Scoprirà che i motivi, per i quali alcuni potenti individui stanno dando la caccia all’ormai anziano Dambourg, sono connessi a una serie di losche malversazioni commesse in passato da costoro ai danni dei reduci della Guerra dei Cent’anni; appropriazioni che il vecchio brigante vorrebbe smascherare. Sopra tutti vi è implicato pure Jacques de Villiers attuale prevosto di Parigi, la spietata mano della giustizia francese in nome di re Luigi XI e, guarda caso, proprio colui che ha graziato Villon. Intrecciata con questa vicenda ve n’è una ancor più oscura connessa a una misteriosa ampullae diaboli che vedrebbe coinvolto, addirittura, Pedro Zacosta, Gran Maestro dei Cavalieri Ospitalieri.

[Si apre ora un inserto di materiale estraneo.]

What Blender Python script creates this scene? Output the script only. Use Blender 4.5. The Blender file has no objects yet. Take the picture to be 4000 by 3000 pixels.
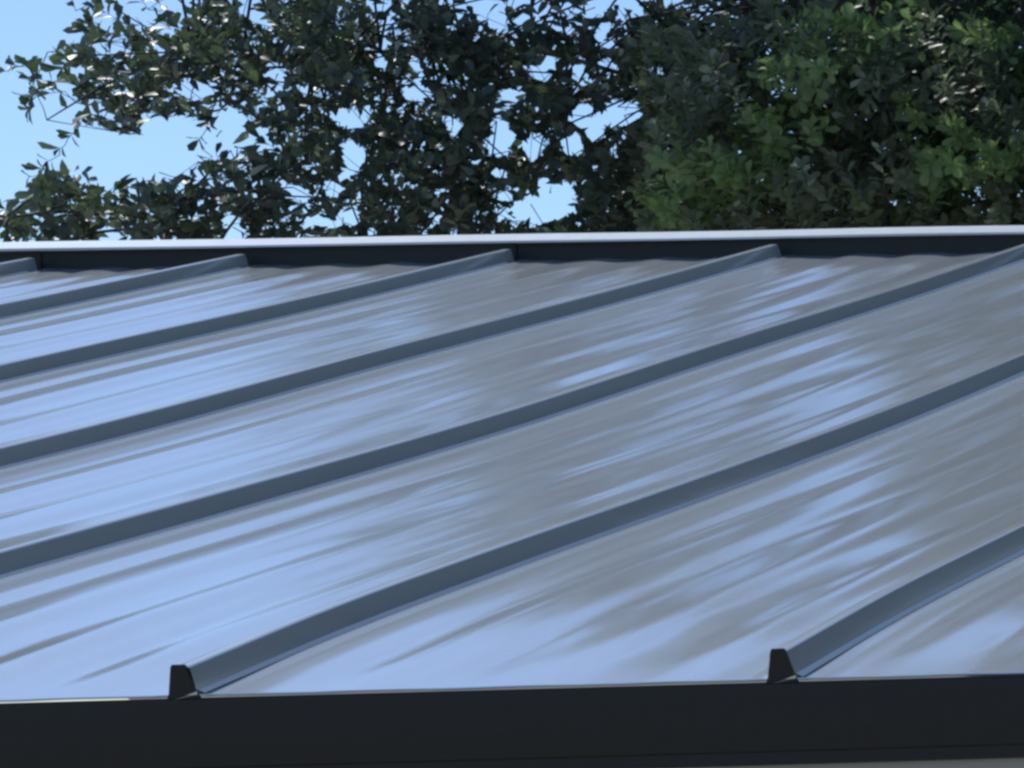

Vaso di coccio in mezzo a questa miriade di agguerritissimi vasi di ferro, François Villon dovrà dar fondo a tutta la sua inventiva e cercare l’appoggio delle poche amicizie che gli sono rimaste per districarsi dagli impicci e far salva la vita.
Avevo conosciuto la prosa di Marcello Simoni con il suo primo e più noto libro (Il Mercante dei Libri Maledetti) e non ne ero restato particolarmente convinto, perché ritenevo che le tante promesse inizialmente fatte dal romanzo fossero state solo parzialmente esaudite nello svolgimento.
In questa nuova fatica l’A. affronta il non facile compito di inserire una vicenda, fatta di intrighi e duelli e del tutto inventata, in un contesto rigidamente storico, per di più scegliendo come protagonista il più noto dei poeti tardo medievali della letteratura francese e per comprimari molti personaggi realmente vissuti all’epoca. Giunto alla parola fine debbo dire che la scommessa è stata vinta.
La storia furbescamente è fatta partire proprio nel momento in cui Villon, ottenuta la grazia e bandito da Parigi, fa perdere le tracce ai suoi biografi. Dal 1463 in poi nessuno sa più cosa accadde davvero al poeta maledetto né quando sia morto. L’A., quindi, ha buon gioco nell’inventarsi una vicenda alla Robin Hood in cui questo affascinante letterato si trasforma in vendicatore delle ingiustizie commesse dai potenti e difensore del popolo angariato. Lo stile non è esente da mende, ma la prosa scorre rapida e fluida. Non c’è tempo, quindi, per soffermarsi su eventuali imprecisioni, falsi storici o furbesche strizzatine d’occhi al lettore moderno.
L’intreccio, poi, è davvero accattivante, mozzafiato e, tutto sommato, verisimile (la corruzione è vecchia come il Mondo). Con abilità veniamo condotti per le strade di una Parigi medievale che ricorda tanto quella di Hugo, ma che qui le descrizioni rendono così vivida da illuderci di essere davvero tra i tortuosi vicoli, nelle fumose bettole, nei postriboli o entro i cupi palazzi del potere. Sfruttando abilmente le stesse ballate di Villon come fonte di ispirazione e notizie, le atmosfere sono rese vivide e credibili.
In conclusione il libro è godibilissimo e fonte di piacevoli scoperte, anche storiche e letterarie, giacché lo stesso Villon si autocita spesso parlando con i versi che lo hanno reso famoso.